Wednesday, June 17, 2015

Being the church today: Love


If I speak in the tongues of mortals and of angels, but do not have love, I am a noisy gong or a clanging cymbal. And if I have prophetic powers, and understand all mysteries and all knowledge, and if I have all faith, so as to remove mountains, but do not have love, I am nothing. If I give away all my possessions, and if I hand over my body so that I may boast, but do not have love, I gain nothing.  1 Corinthians 13:1-4

This is the climax of the letter, a treatise on love.  A vision for what it means to be whole and holy in relationship with each other.  A prayer written, not for two individuals getting married, but for the church.  Like Paul's metaphor on the body being interconnected and intertwined, this vision too sets the bar high.  To love in the way Paul describes and defines it here would take all our energy on our best days...even more when we wake up on the wrong side of the bed.  

But Paul was not the first to come up with this ideal of love, nor was the church or even Christ.  In the Hebrew Scriptures time and again the key characteristic of God is hesed (click here to read more).  That is important for a variety of reasons.  First, it is a counter to the oversimplified understanding that the God of the Old Testament is vengeful/full of wrath and the God of the New Testament is cuddly and (like Olaf in Frozen) likes warm hugs.  God is love.  Our Jewish brothers and sisters know that God cares about justice too.  There are times those two desires/prayers come in conflict with each other.  We know this from our own life.  A friend hurts us with words spoken hastily, do we keep loving or do we seek out reconciliation/forgiveness? The two don't have to be exclusive, but can create tension within our hearts.  God is hesed, or loving-kindness and caring.  God did not create all that is seen and unseen just because God was bored.  God wanted a living, breathing, changing relationship (although I do think God sometimes gets more than God bargained for).  That relationship is grounded and guided by love.  Always.  From both testaments.  Second, the truth that God is hesed, or loving-kindness and caring, means it is central to the way God moves in our lives and inspires our responses.

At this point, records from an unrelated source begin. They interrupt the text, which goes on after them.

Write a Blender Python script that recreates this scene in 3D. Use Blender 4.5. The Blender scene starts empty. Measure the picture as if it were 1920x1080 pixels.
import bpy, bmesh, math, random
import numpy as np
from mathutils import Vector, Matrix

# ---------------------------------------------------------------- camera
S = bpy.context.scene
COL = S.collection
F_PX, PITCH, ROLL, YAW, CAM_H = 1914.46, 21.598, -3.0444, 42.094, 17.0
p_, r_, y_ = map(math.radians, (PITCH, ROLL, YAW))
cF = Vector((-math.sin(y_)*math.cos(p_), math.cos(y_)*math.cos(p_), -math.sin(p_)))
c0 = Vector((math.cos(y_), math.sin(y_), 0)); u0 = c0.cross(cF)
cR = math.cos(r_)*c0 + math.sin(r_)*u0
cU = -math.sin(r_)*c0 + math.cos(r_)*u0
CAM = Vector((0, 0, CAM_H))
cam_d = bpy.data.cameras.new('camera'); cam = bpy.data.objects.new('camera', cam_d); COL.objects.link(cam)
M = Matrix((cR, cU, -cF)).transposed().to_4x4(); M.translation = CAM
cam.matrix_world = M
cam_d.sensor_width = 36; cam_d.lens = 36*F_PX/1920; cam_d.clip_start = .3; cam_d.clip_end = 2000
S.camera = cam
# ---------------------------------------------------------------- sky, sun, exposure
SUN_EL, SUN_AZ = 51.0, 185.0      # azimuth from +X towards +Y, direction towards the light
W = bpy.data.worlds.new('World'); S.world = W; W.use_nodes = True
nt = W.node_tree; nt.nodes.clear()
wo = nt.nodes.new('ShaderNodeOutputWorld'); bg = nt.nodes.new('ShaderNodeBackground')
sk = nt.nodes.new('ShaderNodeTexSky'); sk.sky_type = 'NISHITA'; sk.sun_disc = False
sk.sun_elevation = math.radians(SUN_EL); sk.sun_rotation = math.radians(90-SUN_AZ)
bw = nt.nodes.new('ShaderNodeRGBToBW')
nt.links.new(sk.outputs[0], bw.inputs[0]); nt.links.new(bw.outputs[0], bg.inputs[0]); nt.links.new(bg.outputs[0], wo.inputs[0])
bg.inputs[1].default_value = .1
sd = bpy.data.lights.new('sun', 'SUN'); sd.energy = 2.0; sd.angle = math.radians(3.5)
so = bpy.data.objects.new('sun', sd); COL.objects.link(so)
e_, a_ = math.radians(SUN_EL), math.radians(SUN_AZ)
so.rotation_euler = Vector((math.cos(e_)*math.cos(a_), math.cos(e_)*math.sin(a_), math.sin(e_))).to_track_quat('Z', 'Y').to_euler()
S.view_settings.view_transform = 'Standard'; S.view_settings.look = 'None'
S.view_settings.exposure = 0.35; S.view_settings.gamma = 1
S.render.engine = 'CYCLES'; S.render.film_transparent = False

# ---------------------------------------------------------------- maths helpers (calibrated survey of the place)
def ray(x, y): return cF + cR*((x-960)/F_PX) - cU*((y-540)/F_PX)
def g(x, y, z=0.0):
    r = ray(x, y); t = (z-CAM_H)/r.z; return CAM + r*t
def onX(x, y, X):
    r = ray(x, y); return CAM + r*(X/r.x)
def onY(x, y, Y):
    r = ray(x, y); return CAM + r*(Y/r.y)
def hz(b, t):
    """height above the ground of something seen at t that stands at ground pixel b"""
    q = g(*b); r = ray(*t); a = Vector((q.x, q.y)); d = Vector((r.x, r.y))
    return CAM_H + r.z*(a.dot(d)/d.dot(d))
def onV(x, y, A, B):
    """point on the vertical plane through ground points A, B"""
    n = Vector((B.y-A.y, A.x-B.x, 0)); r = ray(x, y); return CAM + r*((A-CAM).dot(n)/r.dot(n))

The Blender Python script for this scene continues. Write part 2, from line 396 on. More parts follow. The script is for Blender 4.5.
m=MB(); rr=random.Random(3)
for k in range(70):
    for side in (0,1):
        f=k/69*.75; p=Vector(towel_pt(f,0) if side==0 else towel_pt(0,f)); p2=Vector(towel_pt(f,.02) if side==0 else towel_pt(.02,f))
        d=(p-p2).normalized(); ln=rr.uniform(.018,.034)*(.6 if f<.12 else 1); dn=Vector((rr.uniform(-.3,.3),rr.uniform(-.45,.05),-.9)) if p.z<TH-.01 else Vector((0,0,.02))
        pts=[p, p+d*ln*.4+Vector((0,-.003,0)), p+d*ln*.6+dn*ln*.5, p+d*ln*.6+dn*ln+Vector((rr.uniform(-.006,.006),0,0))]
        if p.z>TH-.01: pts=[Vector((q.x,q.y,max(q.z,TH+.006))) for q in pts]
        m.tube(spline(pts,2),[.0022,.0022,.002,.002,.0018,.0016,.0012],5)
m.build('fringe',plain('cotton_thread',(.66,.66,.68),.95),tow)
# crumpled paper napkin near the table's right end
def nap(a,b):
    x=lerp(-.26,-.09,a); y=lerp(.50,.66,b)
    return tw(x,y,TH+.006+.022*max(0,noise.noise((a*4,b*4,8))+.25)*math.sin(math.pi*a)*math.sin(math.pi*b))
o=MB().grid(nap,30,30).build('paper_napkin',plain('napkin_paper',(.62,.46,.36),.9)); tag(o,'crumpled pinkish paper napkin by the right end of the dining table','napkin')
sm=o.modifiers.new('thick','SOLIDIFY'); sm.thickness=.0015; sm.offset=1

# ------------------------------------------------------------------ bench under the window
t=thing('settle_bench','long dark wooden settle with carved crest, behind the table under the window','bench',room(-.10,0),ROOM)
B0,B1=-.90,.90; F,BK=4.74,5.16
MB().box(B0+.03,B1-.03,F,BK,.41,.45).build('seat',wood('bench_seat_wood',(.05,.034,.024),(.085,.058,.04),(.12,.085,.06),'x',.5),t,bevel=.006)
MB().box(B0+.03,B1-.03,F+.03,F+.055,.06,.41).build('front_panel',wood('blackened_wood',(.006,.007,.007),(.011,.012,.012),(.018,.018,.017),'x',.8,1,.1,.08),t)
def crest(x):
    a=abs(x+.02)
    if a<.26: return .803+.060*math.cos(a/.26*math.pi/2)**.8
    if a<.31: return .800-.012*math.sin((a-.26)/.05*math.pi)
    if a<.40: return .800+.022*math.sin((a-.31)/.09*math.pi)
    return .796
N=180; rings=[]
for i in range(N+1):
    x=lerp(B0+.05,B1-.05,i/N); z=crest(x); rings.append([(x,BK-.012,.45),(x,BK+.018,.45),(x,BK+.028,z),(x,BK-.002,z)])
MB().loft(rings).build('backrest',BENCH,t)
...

Yesterday, I went with my daughter to see the re-make of Cinderella.  The moral lesson is about being kind and loving in all we do, even in the face of mean and broken people.  At one point in the move, Cinderella, must look into the mirror and see herself...which is where Paul ends this chapter.  We all need to look into the mirror to see ourselves, to be authentically who we are.  Martin Luther, the 16th Century reformer, is famous for saying, "Here I stand, I can do no other."  It takes courage to be ourselves.  It takes courage to not hide behind masks of anger, brokenness, pain that we like to carry around like badges of honor.  It takes courage to set the stones down, and let God's hesed or loving-kindness take over.  Paul will say, "Love does not insist on its own way".  To be sure, in my family there are moments when I am in need and my need takes precedence.  But we share that... we each have needs, times we need the warmth of the loving spotlight shined on us....times we need to go and shine the light on others.  To do anything less is to be a clanging cymbal or noisy gong.  Honestly, we have enough of that in the world today.  That is what I hear in the news and endless commercials telling me I can buy my way to happiness and other noise around me.  So, I invite you to listen for the voice of God's love guiding you and grounding you this day and for countless days to come.

May we each sense more than a trace of God's grace.